Numpy 随机选择的概率生成具有唯一行的二维数组

Question

Similar to Numpy random choice to produce a 2D-array with all unique values , I am looking for an efficient way of generating:

n = 1000
k = 10
number_of_combinations = 1000000

p = np.random.rand(n)
p /= np.sum(p)

my_combinations = np.random.choice(n, size=(number_of_combinations, k), replace=False, p=p)

As discussed in the previous question, I want this matrix to have only unique rows. Unfortunately, the provided solutions do not work for the additional extension of using specific probabilities p.

My current solution is as follows:

my_combinations = set()

while len(my_combinations) < number_of_combinations:
    new_combination = np.random.choice(n, size=k, replace=False, p=p)
    my_combinations.add(frozenset(new_combination))

print(my_combinations)

However, I do think that there should be a more efficient numpy approach to solve this faster.

Answer 1

For these parameter values, the probability of encountering a duplicate row is astronomically small (unless p is very skewed, perhaps to the extent that cannot be accommodated by float precision).

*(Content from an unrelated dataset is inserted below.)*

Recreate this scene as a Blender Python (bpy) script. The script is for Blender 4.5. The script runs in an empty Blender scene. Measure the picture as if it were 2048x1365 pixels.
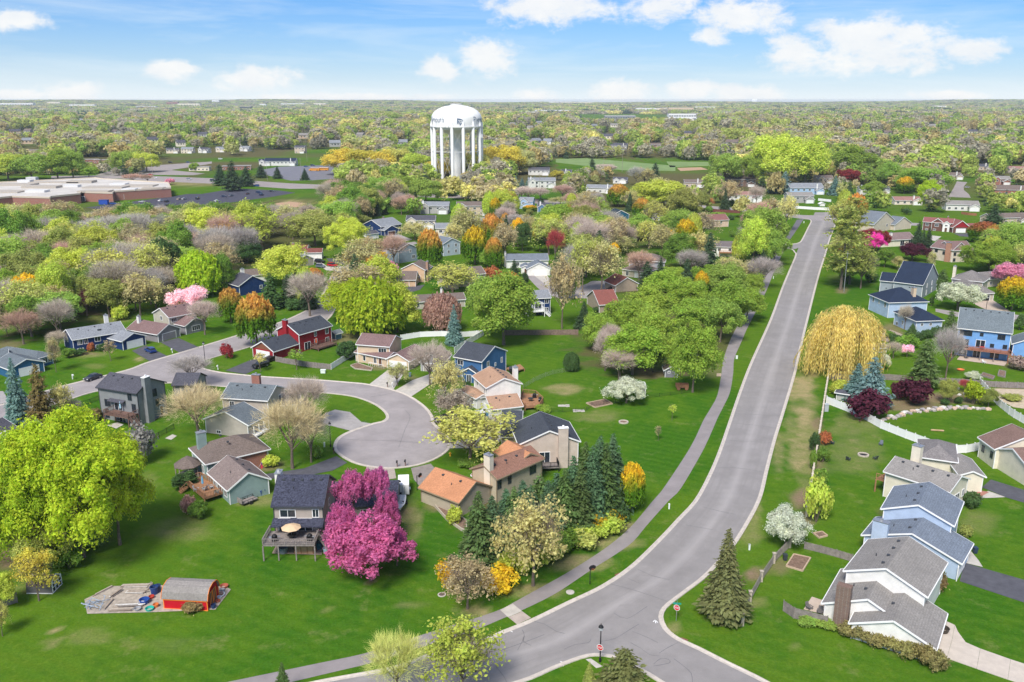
import bpy, bmesh, math, random
import numpy as np
from mathutils import Vector, Matrix
scn = bpy.context.scene
col = scn.collection
R = math.radians
random.seed(7)
rng = np.random.default_rng(11)
# ------------------------------------------------------------------ camera, sky, sun, exposure
CAM_H, FPX, PITCH = 70.0, 1750.0, math.atan(482.0 / 1750.0)
cam_data = bpy.data.cameras.new('camera')
cam_data.sensor_width = 36.0
cam_data.lens = FPX / 2048.0 * 36.0
cam_data.clip_start = 1.0
cam_data.clip_end = 60000.0
cam = bpy.data.objects.new('camera', cam_data)
col.objects.link(cam)
cam.location = (0, 0, CAM_H)
cam.rotation_euler = (R(90) - PITCH, 0, 0)
scn.camera = cam
SUN_EL, SUN_AZ = R(50), R(200)          # azimuth clockwise from +Y (the view direction)
SKY_STRENGTH, SUN_STRENGTH, EXPOSURE = 0.085, 2.1, 1.33
sun_l = bpy.data.lights.new('sun', 'SUN')
sun_l.energy = SUN_STRENGTH
sun_l.angle = R(20)
sun_l.color = (1.0, 0.94, 0.85)
sun = bpy.data.objects.new('sun', sun_l)
col.objects.link(sun)
sd = Vector((math.sin(SUN_AZ) * math.cos(SUN_EL), math.cos(SUN_AZ) * math.cos(SUN_EL), math.sin(SUN_EL)))
sun.rotation_euler = sd.to_track_quat('Z', 'Y').to_euler()
sun.location = sd * 300
scn.view_settings.view_transform = 'Standard'
scn.view_settings.look = 'None'
scn.view_settings.exposure = EXPOSURE
scn.view_settings.gamma = 1.0
scn.view_settings.use_curve_mapping = False
scn.cycles.use_denoising = True
scn.cycles.max_bounces = 6
scn.cycles.transparent_max_bounces = 8
scn.cycles.volume_bounces = 0
class NT:
 """small helper to write node trees"""
 def __init__(s, tree):
  s.t = tree
  tree.nodes.clear()
 def n(s, typ, **kw):
  nd = s.t.nodes.new(typ)
  for k, v in kw.items():
   if k[0] == '_':
    nd.inputs[int(k[1:])].default_value = v
   else:
    setattr(nd, k, v)
  return nd
 def l(s, a, b):
  s.t.links.new(a, b)
 def m(s, op, a, b=None, c=None, clamp=False):
  nd = s.t.nodes.new('ShaderNodeMath')
  nd.operation = op
  nd.use_clamp = clamp
  for i, v in enumerate((a, b, c)):
   if v is None:
    continue
   if isinstance(v, (int, float)):
    nd.inputs[i].default_value = v
   else:
    s.t.links.new(v, nd.inputs[i])
  return nd.outputs[0]
 def mix(s, f, a, b, blend='MIX'):
  nd = s.t.nodes.new('ShaderNodeMix')
  nd.data_type = 'RGBA'
  nd.blend_type = blend
  for i, v in ((0, f), (6, a), (7, b)):
   if isinstance(v, (int, float)):
    nd.inputs[i].default_value = v
   elif isinstance(v, tuple):
    nd.inputs[i].default_value = v + (1,) if len(v) == 3 else v
   else:
    s.t.links.new(v, nd.inputs[i])
  return nd.outputs[2]
 def ramp(s, f, stops):
  nd = s.t.nodes.new('ShaderNodeValToRGB')
  e = nd.color_ramp.elements
  while len(e) < len(stops):
   e.new(0.5)
  for i, (p, c) in enumerate(stops):
   e[i].position = p
   e[i].color = tuple(c) + (1,) if len(c) == 3 else c
  s.t.links.new(f, nd.inputs[0])
  return nd.outputs[0]
 def noise(s, vec, scale, detail=4, rough=0.55, dist=0.0):
  nd = s.t.nodes.new('ShaderNodeTexNoise')
  nd.inputs['Scale'].default_value = scale
  nd.inputs['Detail'].default_value = detail
  nd.inputs['Roughness'].default_value = rough
  nd.inputs['Distortion'].default_value = dist
  if vec is not None:
   s.t.links.new(vec, nd.inputs['Vector'])
  return nd.outputs[0]
def ray(px, py):
 u, v = (px - 1024.0) / FPX, (py - 682.5) / FPX
 c, s = math.cos(PITCH), math.sin(PITCH)
 return Vector((u, c - v * s, -s - v * c))
def P(px, py, z=0.0):
 """the place at height z that lies along the given sight line"""
 d = ray(px, py)
 t = (z - CAM_H) / d.z
 return Vector((d.x * t, d.y * t, z))
def proj(p):
 c, s = math.cos(PITCH), math.sin(PITCH)
 x, y, z = p[0], p[1], p[2] - CAM_H
 zc = y * c - z * s
 return 1024 + FPX * x / zc, 682.5 - FPX * (y * s + z * c) / zc
# world: clear sky with the small cumulus the day has
world = bpy.data.worlds.new('World')
scn.world = world
world.use_nodes = True
w = NT(world.node_tree)
sky = w.n('ShaderNodeTexSky', sky_type='NISHITA', sun_disc=False, sun_elevation=SUN_EL, sun_rotation=SUN_AZ,
   altitude=300.0, air_density=1.0, dust_density=0.6, ozone_density=3.0)
tc = w.n('ShaderNodeTexCoord')
sep = w.n('ShaderNodeSeparateXYZ')
w.l(tc.outputs['Generated'], sep.inputs[0])
az = w.m('ARCTAN2', sep.outputs[0], sep.outputs[1])
el = w.m('ARCSINE', sep.outputs[2])
comb = w.n('ShaderNodeCombineXYZ')
w.l(az, comb.inputs[0])
w.l(w.m('MULTIPLY', el, 1.7), comb.inputs[1])
nz = w.noise(comb.outputs[0], 30, 7, 0.65, 0.2)
nz2 = w.noise(comb.outputs[0], 22, 5, 0.6)
CLOUDS = [(25, 40, 75, 24), (150, 188, 60, 26), (335, 140, 55, 22), (515, 158, 85, 25),
   (975, 118, 58, 40), (880, 140, 38, 30), (1095, 12, 125, 40), (1320, 15, 70, 32), (1480, 32, 105, 40),
   (1425, 68, 42, 22), (1750, 100, 190, 45), (1600, 105, 75, 34), (1935, 102, 70, 24), (1720, 70, 110, 36),
   (1830, 70, 60, 28), (1240, 185, 70, 25), (1390, 180, 55, 20), (1480, 188, 80, 20), (1065, 192, 45, 14),
   (1900, 190, 80, 12), (700, 196, 200, 9), (20, 190, 80, 10)]
tot = None
for (cx, cy, rx, ry) in CLOUDS:
 d0, d1, d2 = ray(cx, cy), ray(cx + rx, cy), ray(cx, cy - ry)
 a0, a1 = math.atan2(d0.x, d0.y), math.atan2(d1.x, d1.y)
 e0, e1 = math.asin(d0.normalized().z), math.asin(d2.normalized().z)
 da = w.m('MULTIPLY', w.m('SUBTRACT', az, a0), 1 / (a1 - a0))
 de = w.m('MULTIPLY', w.m('SUBTRACT', el, e0), 1 / (e1 - e0))
 q = w.m('SUBTRACT', 1.14, w.m('SQRT', w.m('ADD', w.m('MULTIPLY', da, da), w.m('MULTIPLY', de, de))))
 q = w.m('MAXIMUM', q, -1.0)
 tot = q if tot is None else w.m('MAXIMUM', tot, q)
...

I would just use

my_combinations = np.random.choice(n, size=number_of_combinations, k), replace=True, p=p)

You can check for duplicates in O(N log N) where N = number_of_combinations ;

Conservatively, you could generate

my_combinations = np.random.choice(n, size=2 * number_of_combinations, k), replace=True, p=p)

then drop duplicates and take the first number_of_combinations rows.